To evaluate Plume and various prioritization strategies, we introduce a controlled ABR environment for microbenchmarking prioritization: TraceBench. TraceBench makes two key changes to the standard ABR environment. First, it simplifies the quality-of-experience measurement to include only two terms, quality and stalling. Second, it parameterizes the traces by key characteristics of real-world traces: mean and variance of network throughput. With these modifications, we can reliably and thoroughly evaluate the controller across various network conditions. While this design is a simplification of the real-world environment, it gives a good approximation of a wide range of realistic settings. We believe that the development of such a framework is important for the community as real-world datasets do not allow microbenchmarking of DRL controllers or prioritization strategies. We envision that it can be used by other controller designers. We note that parameterized trace generation is a part of TraceBench, used to create a variety of scenarios to evaluate controllers on. It is not part of any of the prioritization strategies.

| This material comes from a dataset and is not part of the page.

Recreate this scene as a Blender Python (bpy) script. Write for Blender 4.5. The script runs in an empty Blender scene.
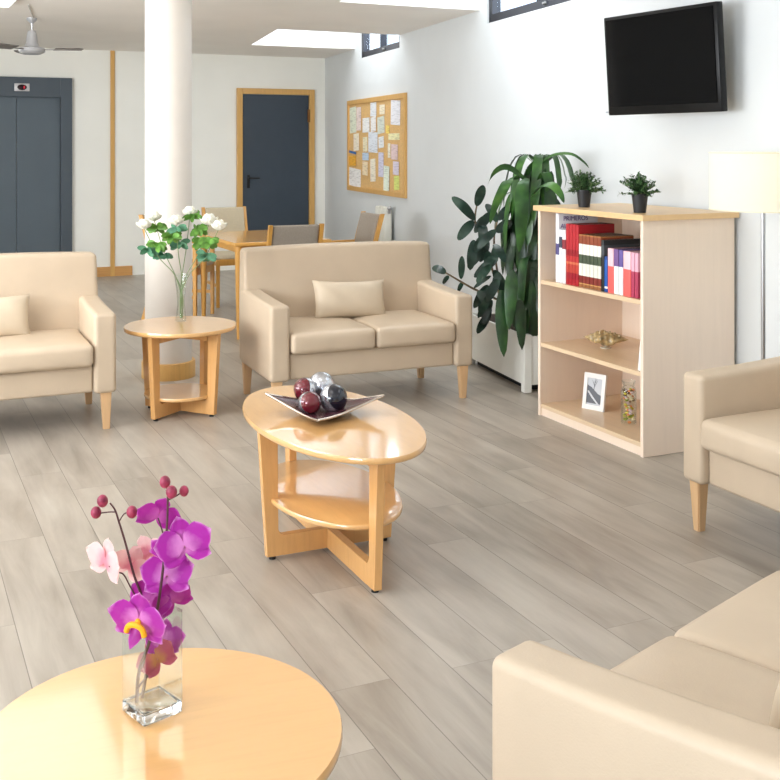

In generating Traces for TraceBench, we focus on traces with two levels of mean throughput, slow and fast, and two levels of variance of the throughput, high variance and low variance. In this benchmark, we generate three sets of datasets with different proportions of these traces: Majority Fast, Balanced, and Majority Slow. See Figure 7 for a visualization of the trace distributions, and see Figure 13 in Appendix B for a visualization of example traces. Note that the training and testing datasets remain disjoint: a controller trained on the Majority Fast dataset does not have access to the testing version of it.

We use the off-policy RL algorithm Ape-X DQN (Horgan et al., 2018). To evaluate prioritization in isolation, we use the same DRL hyper-parameters for all agents and present results averaged over $4$ instances. For details of our training parameters, see Appendix B.

Our experiments investigate two important questions. First, we evaluate how the versions of Plume’s prioritization, Plume-Static and Plume-Dynamic, compare to random trace sampling, the standard trace sampling technique. We additionally evaluate the impact of PER (Schaul et al., 2015), the state prioritization technique described in Section 2. Second, we investigate how sensitive these methods are to network conditions distribution shifts. We would like to emphasize here that these experiments are possible in real-world settings.

In Figure 9, we analyze the performance of Plume across various training and testing trace distributions. Particularly, we analyze the following scenarios:

• •

  Scenario 1: The training distribution is similar to the real world but the testing is adversarially different, i.e., we train on the Majority Fast but test on the Majority Slow dataset.

• •

  Scenario 2: Both training and testing have a balanced set of traces, i.e., we train and test on the Balanced dataset.

• •

  Scenario 3: The training distribution largely consists of the tail end of the testing distribution, i.e., we train on the Majority Slow but test on the Majority Fast dataset.

Below, we summarize the findings of our experiments with ABR, CC and LB presented in Section 6, and the analysis of our extensive Plume benchmarking presented in this section.

• •

  Plume is a generalized solution for DRL training in input-driven environments that automatically balances the trace distribution, and offers significant improvement in performance over random sampling in ABR, CC and LB, in simulation and in real-world testing, over both on-policy and off-policy algorithms.

• •

  Plume’s prioritization strategies work across trace distributions, providing controllers with greater performance and robustness in all.

• •

  Gelato trained with Plume offers the best performance when compared to prior ABR controllers on the real-world Puffer platform. It achieves $75\%$ and $78\%$ reduction in stalls over CausalSim (Alomar et al., 2023) and Fugu (Yan et al., 2020) respectively. It also achieves a statistically significant SSIM improvement of $0.28$ dB over CausalSim and $0.12$ dB over Fugu.